The agreement to look at a rate above 33 cents per $100 of valuation for the 2009 fiscal year came at a work session Tuesday.

Council members expressed interest in evening out the tax rate at a higher figure for the next three years. The council held off discussing a specific rate until it learns of the implications of eliminating two road projects.

A handout provided as the meeting started shows the tax implications of covering Cary’s increasing debt expense and maintaining four months of cash reserves. To meet those obligations, tax rates would start at 33 cents in 2009, go to 37.98 cents in 2011, 41.03 cents in 2013 and up to 43.84 cents in 2020.

“I think it’s the elephant in the room and I think we ought to just deal with it,” said council member Gale Adcock.

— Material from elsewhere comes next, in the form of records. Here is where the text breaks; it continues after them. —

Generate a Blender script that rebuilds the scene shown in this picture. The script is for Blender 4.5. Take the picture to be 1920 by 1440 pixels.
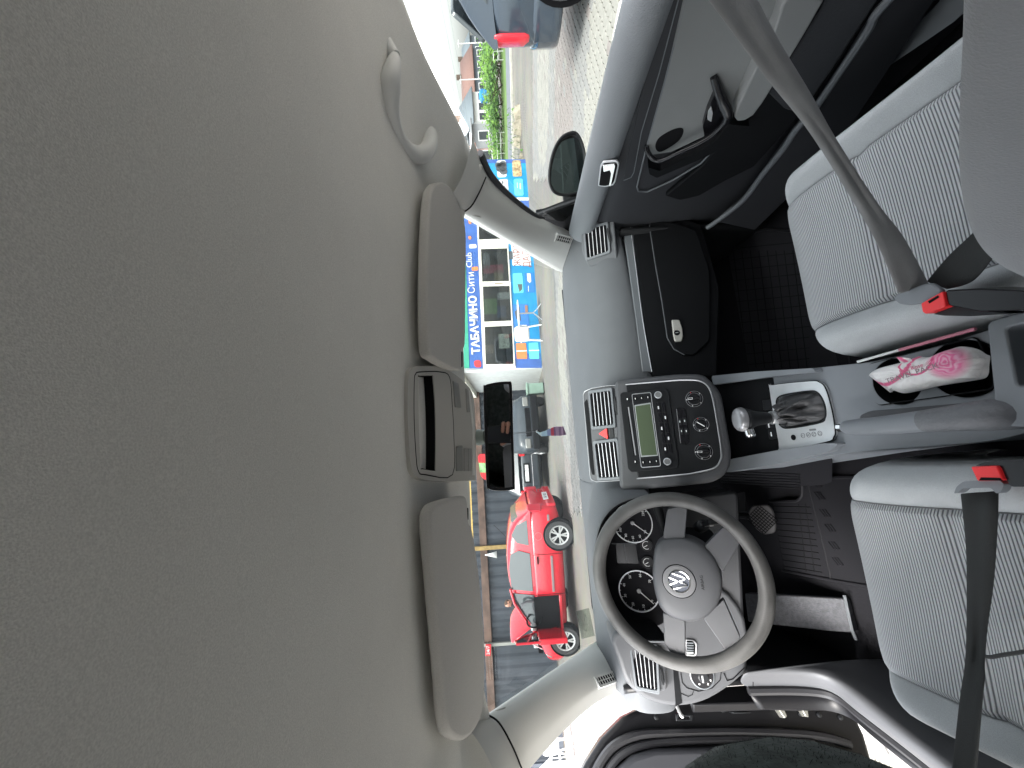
import bpy, bmesh, math, random
from mathutils import Vector as V, Matrix
random.seed(7)
PI = math.pi
rad = math.radians
for o in list(bpy.data.objects):
    bpy.data.objects.remove(o)
scene = bpy.context.scene
COL = scene.collection

# ------------------------------------------------------------------ camera
CAM = V((-0.049, -0.944, 1.213))
YAW, PIT, ROL, FPX = rad(10.467), rad(-1.027), rad(-3.648), 743.4
FW = V((math.sin(YAW)*math.cos(PIT), math.cos(YAW)*math.cos(PIT), math.sin(PIT)))
_r0 = V((math.cos(YAW), -math.sin(YAW), 0)); _u0 = _r0.cross(FW)
RT = math.cos(ROL)*_r0 + math.sin(ROL)*_u0
UP = -math.sin(ROL)*_r0 + math.cos(ROL)*_u0
cam_data = bpy.data.cameras.new('camera')
cam = bpy.data.objects.new('camera', cam_data); COL.objects.link(cam)
# the phone is held on its side: picture-right is the car's down, picture-up is the car's right
m = Matrix((-UP, RT, -FW)).transposed().to_4x4(); m.translation = CAM
cam.matrix_world = m
cam_data.sensor_fit = 'HORIZONTAL'; cam_data.sensor_width = 36.0
cam_data.lens = 36.0*FPX/1920.0
cam_data.clip_start = 0.02; cam_data.clip_end = 3000
scene.camera = cam

# ------------------------------------------------------------------ light
SUN_EL, SUN_AZ = rad(56), rad(215)          # azimuth clockwise from +Y (car forward)
world = bpy.data.worlds.new('World'); scene.world = world; world.use_nodes = True
wn = world.node_tree; bg = wn.nodes['Background']
sky = wn.nodes.new('ShaderNodeTexSky'); sky.sky_type = 'NISHITA'; sky.sun_disc = False
sky.sun_elevation = SUN_EL; sky.sun_rotation = SUN_AZ
sky.air_density = 1.2; sky.dust_density = 4.0; sky.ozone_density = 0.6
hs = wn.nodes.new('ShaderNodeHueSaturation'); hs.inputs['Saturation'].default_value = .22   # thin overcast: a nearly white sky
wn.links.new(sky.outputs[0], hs.inputs['Color']); wn.links.new(hs.outputs[0], bg.inputs[0]); bg.inputs[1].default_value = 0.15
sun_d = bpy.data.lights.new('sun', 'SUN'); sun_d.energy = 0.6; sun_d.angle = rad(22); sun_d.color = (1.0, .96, .9)
sun = bpy.data.objects.new('sun', sun_d); COL.objects.link(sun)
sdir = V((math.sin(SUN_AZ)*math.cos(SUN_EL), math.cos(SUN_AZ)*math.cos(SUN_EL), math.sin(SUN_EL)))
sun.rotation_euler = sdir.to_track_quat('Z', 'Y').to_euler()
sun.location = (0, 0, 30)
vs = scene.view_settings
vs.view_transform = 'Standard'; vs.look = 'None'; vs.gamma = 1.0; vs.use_curve_mapping = False
vs.exposure = 3.12
scene.render.engine = 'CYCLES'
cy = scene.cycles
cy.max_bounces = 10; cy.diffuse_bounces = 5; cy.transparent_max_bounces = 16
cy.use_denoising = True
cy.sample_clamp_indirect = 6.0

# ------------------------------------------------------------------ helpers
def ray(px, py):
    return FW - UP*((px-960)/FPX) - RT*((py-720)/FPX)
def on(px, py, p0, n):
    """point of the car or the street that shows at a picture position and lies in a known plane"""
    d = ray(px, py); p0 = V(p0); n = V(n)
    return CAM + d*((p0-CAM).dot(n)/d.dot(n))
def atX(px, py, x): return on(px, py, (x, 0, 0), (1, 0, 0))
def atY(px, py, y): return on(px, py, (0, y, 0), (0, 1, 0))
def atZ(px, py, z): return on(px, py, (0, 0, z), (0, 0, 1))

class Frame:
    """a plane in the scene: o origin, n normal towards the seats, ex along it, ey up it"""
    def __init__(s, o, n, ex=None):
        s.o = V(o); s.n = V(n).normalized()
        ex = V(ex) if ex is not None else V((1, 0, 0))
        s.ex = (ex - s.n*ex.dot(s.n)).normalized(); s.ey = s.n.cross(s.ex)
    def uv(s, px, py):
        p = on(px, py, s.o, s.n) - s.o
        return (p.dot(s.ex), p.dot(s.ey))
    def w(s, u, v, h=0.0):
        return s.o + s.ex*u + s.ey*v + s.n*h
    def off(s, h):
        return Frame(s.o + s.n*h, s.n, s.ex)

def rnd(poly, r, seg=5):
    """round the corners of a 2-D outline; r one radius or one per corner"""
    out = []; n = len(poly)
    for i in range(n):
        p0, p1, p2 = V(poly[i-1]), V(poly[i]), V(poly[(i+1) % n])
        rr = r[i] if isinstance(r, (list, tuple)) else r
        a = (p0-p1); b = (p2-p1); la, lb = a.length, b.length
        if rr <= 0 or la < 1e-9 or lb < 1e-9:
            out.append(tuple(p1)); continue
        a /= la; b /= lb
        k = min(rr, la*.49, lb*.49)
        A = p1+a*k; B = p1+b*k
        for j in range(seg+1):
            t = j/seg
            q = A*(1-t)**2 + p1*2*t*(1-t) + B*t*t
            out.append(tuple(q))
    return out
def rect(w, h, r=0, cx=0, cy=0, seg=4):
    p = [(cx-w/2, cy-h/2), (cx+w/2, cy-h/2), (cx+w/2, cy+h/2), (cx-w/2, cy+h/2)]
    return rnd(p, r, seg) if r else p
def circ(r, n=32, cx=0, cy=0, a0=0):
    return [(cx+r*math.cos(a0+2*PI*i/n), cy+r*math.sin(a0+2*PI*i/n)) for i in range(n)]
def smooth_path(pts, n=6, closed=False):
    """Catmull-Rom through the points (tuples of any size)"""
    P = [V(p) for p in pts]; out = []; m = len(P)
    rng = range(m if closed else m-1)
    for i in rng:
        if closed: p0, p1, p2, p3 = P[i-1], P[i], P[(i+1) % m], P[(i+2) % m]
        else: p0, p1, p2, p3 = P[max(i-1, 0)], P[i], P[i+1], P[min(i+2, m-1)]
        for j in range(n):
            t = j/n
            out.append(.5*((2*p1)+(p2-p0)*t+(2*p0-5*p1+4*p2-p3)*t*t+(3*p1-p0-3*p2+p3)*t**3))
    if not closed: out.append(P[-1])
    return out

class MB:
    """collects geometry in world (or local) coordinates for ONE mesh object"""
    def __init__(s): s.v = []; s.f = []
    def add(s, verts, faces):
        k = len(s.v); s.v += [V(p) for p in verts]; s.f += [[i+k for i in f] for f in faces]; return s
    def box(s, c, size, rot=None):
        c = V(c); x, y, z = [d/2 for d in size]
        P = [V((a*x, b*y, d*z)) for a in (-1, 1) for b in (-1, 1) for d in (-1, 1)]
        if rot is not None: P = [rot @ p for p in P]
        return s.add([c+p for p in P], [(0, 1, 3, 2), (4, 6, 7, 5), (0, 4, 5, 1), (2, 3, 7, 6), (0, 2, 6, 4), (1, 5, 7, 3)])
    def prism(s, fr, poly, h0, h1, taper=0.0):
        n = len(poly)
        if taper:
            cx = sum(p[0] for p in poly)/n; cy = sum(p[1] for p in poly)/n
            top = [(cx+(p[0]-cx)*(1-taper), cy+(p[1]-cy)*(1-taper)) for p in poly]
        else: top = poly
        a = sum(poly[i-1][0]*poly[i][1]-poly[i][0]*poly[i-1][1] for i in range(n))
        vs_ = [fr.w(u, v, h0) for u, v in poly] + [fr.w(u, v, h1) for u, v in top]
        F = [list(range(n))[::-1], list(range(n, 2*n))] + [[i, (i+1) % n, n+(i+1) % n, n+i] for i in range(n)]
        if a < 0: F = [f[::-1] for f in F]
        return s.add(vs_, F)
    def ringprism(s, fr, outer, inner, h0, h1):
        """a frame: outer and inner outlines with the same number of points"""
        n = len(outer)
        vs_ = [fr.w(u, v, h) for h in (h0, h1) for pl in (outer, inner) for u, v in pl]
        F = []
        for i in range(n):
            j = (i+1) % n
            F += [[i, j, 2*n+j, 2*n+i], [n+j, n+i, 3*n+i, 3*n+j], [2*n+i, 2*n+j, 3*n+j, 3*n+i], [j, i, n+i, n+j]]
        return s.add(vs_, F)
    def tube(s, pts, r, n=8, closed=False, cap=True, flat=None):
        """swept round (or flat elliptical: flat = (rx, ry, up)) bar through points; r may be a list"""
        P = [V(p) for p in pts]; m = len(P); k0 = len(s.v); rings = []
        prev = None
        for i in range(m):
            if closed: t = (P[(i+1) % m]-P[i-1]).normalized()
            else: t = (P[min(i+1, m-1)]-P[max(i-1, 0)]).normalized()
            if flat is not None:
                b = V(flat[2]); 
            elif prev is None:
                b = V((0, 0, 1)) if abs(t.z) < .9 else V((1, 0, 0))
            else: b = prev
            b = (b - t*b.dot(t)).normalized(); prev = b; a = b.cross(t)
            if flat is not None: rx, ry = flat[0], flat[1]
            else: rx = ry = r[i] if isinstance(r, (list, tuple)) else r
            rings.append([P[i]+a*(rx*math.cos(2*PI*j/n))+b*(ry*math.sin(2*PI*j/n)) for j in range(n)])
        vs_ = [p for q in rings for p in q]; F = []
        for i in range(m if closed else m-1):
            i2 = (i+1) % m
            for j in range(n):
                j2 = (j+1) % n
                F.append([i*n+j, i*n+j2, i2*n+j2, i2*n+j])
        if not closed and cap:
            F += [list(range(n))[::-1], list(range((m-1)*n, m*n))]
        return s.add(vs_, F)
    def grid(s, rows, closed_u=False, cap=False):
        """rows of points joined into quads"""
        n = len(rows[0]); m = len(rows); vs_ = [p for r_ in rows for p in r_]; F = []
        for i in range(m-1):
            for j in range(n if closed_u else n-1):
                j2 = (j+1) % n
                F.append([i*n+j, i*n+j2, (i+1)*n+j2, (i+1)*n+j])
        if cap and closed_u: F += [list(range(n))[::-1], list(range((m-1)*n, m*n))]
        return s.add(vs_, F)
    def lathe(s, fr, prof, n=32, cap=True):
        """profile of (radius, height) about the frame's normal"""
        rows = [[fr.w(r*math.cos(2*PI*j/n), r*math.sin(2*PI*j/n), h) for j in range(n)] for r, h in prof]
        return s.grid(rows, True, cap)

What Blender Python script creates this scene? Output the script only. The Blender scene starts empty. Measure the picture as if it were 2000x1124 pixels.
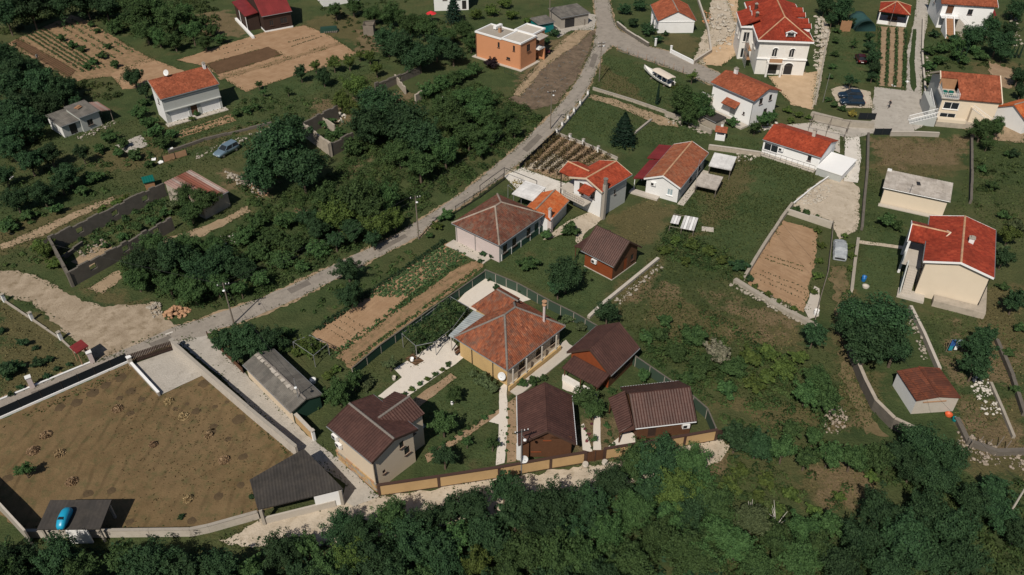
import bpy, math, random
import numpy as np
from mathutils import Vector, Matrix
random.seed(7); RNG = np.random.default_rng(7)
SC = bpy.context.scene
COL = SC.collection
R = math.radians
# ------------------------------------------------------------------ camera
CAM_H, PITCH, FPX = 66.0, R(38.0), 1600.0            # height, downward tilt, focal length in photo pixels (2000 wide)
cam = bpy.data.cameras.new('camera'); cam_o = bpy.data.objects.new('camera', cam); COL.objects.link(cam_o)
cam_o.location = (0, 0, CAM_H); cam_o.rotation_euler = (math.pi/2 - PITCH, 0, 0)
cam.sensor_width = 36; cam.lens = FPX/2000*36; cam.clip_end = 6000; cam.clip_start = 0.5
SC.camera = cam_o
# ------------------------------------------------------------------ light
SUN_EL, SHADOW_DIR = R(49), R(68)                    # shadows fall toward this heading (from +X)
w = bpy.data.worlds.new('World'); SC.world = w; w.use_nodes = True
nt = w.node_tree; nt.nodes.clear()
sky = nt.nodes.new('ShaderNodeTexSky'); sky.sky_type = 'NISHITA'; sky.sun_disc = False
sky.sun_elevation = SUN_EL; sky.sun_rotation = math.pi/2 - (SHADOW_DIR + math.pi)
bg = nt.nodes.new('ShaderNodeBackground'); bg.inputs['Strength'].default_value = 0.05
wo = nt.nodes.new('ShaderNodeOutputWorld')
nt.links.new(sky.outputs[0], bg.inputs[0]); nt.links.new(bg.outputs[0], wo.inputs[0])
sun = bpy.data.lights.new('sun', 'SUN'); sun.energy = 4.3; sun.angle = R(0.53); sun.color = (1.0, 0.91, 0.78)
sun_o = bpy.data.objects.new('sun', sun); COL.objects.link(sun_o)
to_sun = Vector((-math.cos(SHADOW_DIR)*math.cos(SUN_EL), -math.sin(SHADOW_DIR)*math.cos(SUN_EL), math.sin(SUN_EL)))
sun_o.rotation_euler = to_sun.to_track_quat('Z', 'Y').to_euler(); sun_o.location = (-60, -60, 120)
vs = SC.view_settings; vs.view_transform = 'Standard'; vs.look = 'None'; vs.gamma = 1.0; vs.exposure = 0.0; vs.use_curve_mapping = False
SC.cycles.use_denoising = True
SC.cycles.max_bounces = 5; SC.cycles.diffuse_bounces = 2; SC.cycles.transparent_max_bounces = 6

# ------------------------------------------------------------------ survey: photo pixel -> place on the ground (or at height z)
_c, _s = math.cos(PITCH), math.sin(PITCH)
def G(x, y, z=0.0):
    u, v = x-1000.0, y-562.0
    d = (u, FPX*_c - v*_s, -FPX*_s - v*_c); t = (z-CAM_H)/d[2]
    return Vector((d[0]*t, d[1]*t, z))
def mpp(x, y):                                         # metres per photo pixel there
    g = G(x, y); return (g - Vector((0, 0, CAM_H))).length / math.sqrt(FPX**2 + (x-1000)**2 + (y-562)**2)
def PX(p):
    dz = p[2]-CAM_H; dep = p[1]*_c - dz*_s
    return (1000+FPX*p[0]/dep, 562-FPX*(p[1]*_s+dz*_c)/dep)

# ------------------------------------------------------------------ materials
MATS = {}
def _new(name):
    m = bpy.data.materials.new(name); m.use_nodes = True; t = m.node_tree
    b = t.nodes['Principled BSDF']; MATS[name] = m
    return m, t, b
def N(t, typ, **kw):
    n = t.nodes.new(typ)
    for k, v in kw.items():
        if k in n.inputs: n.inputs[k].default_value = v
        else: setattr(n, k, v)
    return n
def mixc(t, fac, a, b, blend='MIX'):
    n = t.nodes.new('ShaderNodeMix'); n.data_type = 'RGBA'; n.blend_type = blend
    for i, v in ((0, fac), (6, a), (7, b)):
        if isinstance(v, bpy.types.NodeSocket): t.links.new(v, n.inputs[i])
        else: n.inputs[i].default_value = v if i == 0 else (v if len(v) == 4 else (*v, 1))
    return n.outputs[2]
def mth(t, op, a, b=0.0, clamp=False):
    n = t.nodes.new('ShaderNodeMath'); n.operation = op; n.use_clamp = clamp
    for i, v in ((0, a), (1, b)):
        if isinstance(v, bpy.types.NodeSocket): t.links.new(v, n.inputs[i])
        else: n.inputs[i].default_value = v
    return n.outputs[0]
def noise(t, scale, detail=4, vec=None, rough=0.6):
    n = N(t, 'ShaderNodeTexNoise', Scale=scale, Detail=detail, Roughness=rough)
    if vec is not None: t.links.new(vec, n.inputs['Vector'])
    return n.outputs['Fac']
def ramp(t, fac, stops):
    n = t.nodes.new('ShaderNodeValToRGB'); e = n.color_ramp.elements
    while len(e) < len(stops): e.new(0.5)
    for k, (p, c) in enumerate(stops): e[k].position = p; e[k].color = (*c, 1) if not isinstance(c, float) else (c, c, c, 1)
    t.links.new(fac, n.inputs[0]); return n.outputs[0]
def bump(t, b, h, strength=0.4, dist=0.05):
    n = N(t, 'ShaderNodeBump', Strength=strength, Distance=dist); t.links.new(h, n.inputs['Height']); t.links.new(n.outputs[0], b.inputs['Normal'])
def coord(t, kind='Object'): return t.nodes.new('ShaderNodeTexCoord').outputs[kind]
def mul(c, k): return tuple(min(1, x*k) for x in c)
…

The council has agreed to limit debt service to 15 percent of expenditures. Fifteen percent is a threshold that bond-rating agencies look at when evaluating municipalities. Cary currently has the highest bond ratings from the three major agencies. The high ratings allow the town to pay lower interest on the debt it sells, which reduces the cost of using debt to finance bricks-and-mortar projects.

Staff also provided a flowchart showing two approaches to capital funding. The first approach is that projects determine funding; the second is that funding determines projects.

“I think that we have a responsibility to say … that funding determines projects,” said council member Erv Portman. The discussion about the tax rate followed a review of road and park projects proposed for the 2009 fiscal year, which starts July 1.

The council removed downtown road projects, the widening of Chapel Hill Road and the extension of South Harrison Avenue. Removing those two projects is expected to save the town about $10.5 million next year and additional money in future years.

The proposed 33-cent tax rate is “revenue neutral.” That revenue-neutral rate takes into account Wake County’s property-tax revaluation that became effective Jan. 1. The revaluation was the first since 2000.

A revenue-neutral tax rate is one that raises the same amount of money following a revaluation as before when adjusted for municipal growth. The current tax is 42 cents per $100 of valuation.

Some semantics also crept into the conversation. Adcock said that the idea of going above “revenue-neutral” is not an increase because the rate would still be lower than Cary residents currently pay.

“We’re not raising the tax rate, we’re lowering it less,” Adcock said.

Portman disagreed. Any rate above revenue-neutral “is in fact a tax increase,” Portman said.

Town Manager Bill Coleman recommended that the council not plan farther out than three years with any tax-rate adjustments.

The handout, Coleman said, includes a variety of complex assumptions about the town’s future financial situation.

“The assumptions can change significantly” over two or three years, Coleman said.